Professor Michael Fosdal speaks on lessons learned from the Scottish Independence Referendum

Hailie 1By Megan Corum

Professor Michael Fosdal of the Lawrence University London Centre lectured about the impact of the movement for Scottish independence on Thursday, Oct. 2.

The lecture, called “Divided Kingdom: Britain after the Scottish Independence Referendum,” was part of the 2014–2015 Povolny Lecture Series in International Studies. The theme of this year’s series is “Nationalism, Succession, and Intervention.”

On Sept. 18, 2014, the citizens of Scotland voted against becoming a country independent of the United Kingdom. Fosdal cited the fact that there is “not one single Scottish identity” and “not one single Scottish point of view” as one of the reasons for this result.

The Scottish Nationalists gained a majority in Parliament in 2012 and started working on an independence referendum. Other parties could “no longer look at the Nationalists and say ‘what a bunch of weirdos who have had too many whiskeys,’” Fosdal said.

As voting grew close, “the undecided were starting to move towards the ‘yes’ campaign,” he said, which caused panic in London. Parliament leaders “literally rushed up to Scotland to say ‘no, no, no, stay!’”
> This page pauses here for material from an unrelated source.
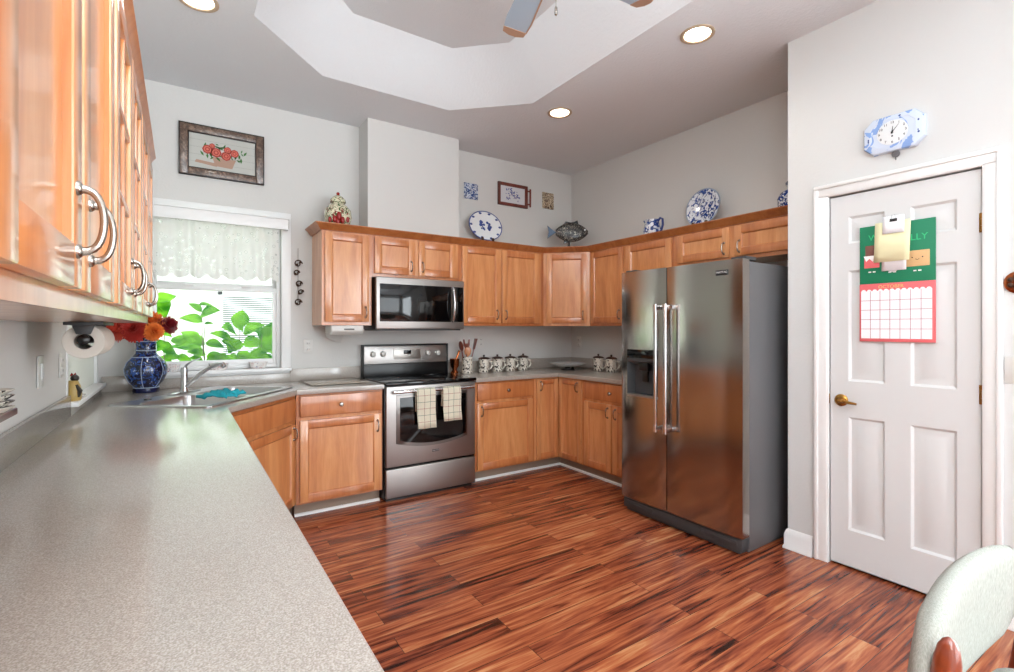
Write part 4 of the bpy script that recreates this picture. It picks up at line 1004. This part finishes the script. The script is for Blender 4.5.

The Parliament “promised lots and lots of nice goodies” if Scotland would stay part of the United Kingdom, Fosdal said. “The Scottish Parliament will be permanent but there’s no mechanism of making anything permanent in the United Kingdom.”

Voting itself was really important because people “went to the polls in droves,” he said, adding that about 84% of the electorate voted. “People can become involved in politics if you ask them the right questions.”

Many of the finer details of independent statehood were not worked out at the time of the referendum, including what currency to use and who would serve as head of the state. “If you want to keep the pound and you want to keep the Queen, why are we going through this?” Fosdal said.

“In a sense, we are rewriting a British constitution that does not exist,” he said.

“We can all learn a lot from looking at the experiences of other societies and countries,” Fosdal said. “This then helps us to turn around and look at our own society in a slightly clearer way.”

Senior Jessica Teuber, who went to the London Centre last winter, said that “it’s great to see [Fosdal] in the Lawrence setting. He’s so politically knowledgeable that it’s nice to hear him talk politics.”

Senior Kerstin Brolsma also attended the lecture. “I’m a Chinese and Government major so it was really interesting to learn about nationalism in an area I’m not familiar with,” she said.

The Mojmir Povolny Lectureship in International Studies honors Emeritus Professor of Government Mojmir Povolny, who taught at Lawrence from 1958–1987. The lecture series was named after him upon his retirement.

The Povolny Lectureship continues on Oct. 28, featuring David Brandenberger of the University of Richmond with a lecture entitled “Joseph Stalin and the Accidental Creation of a Modern Russian National Identity.”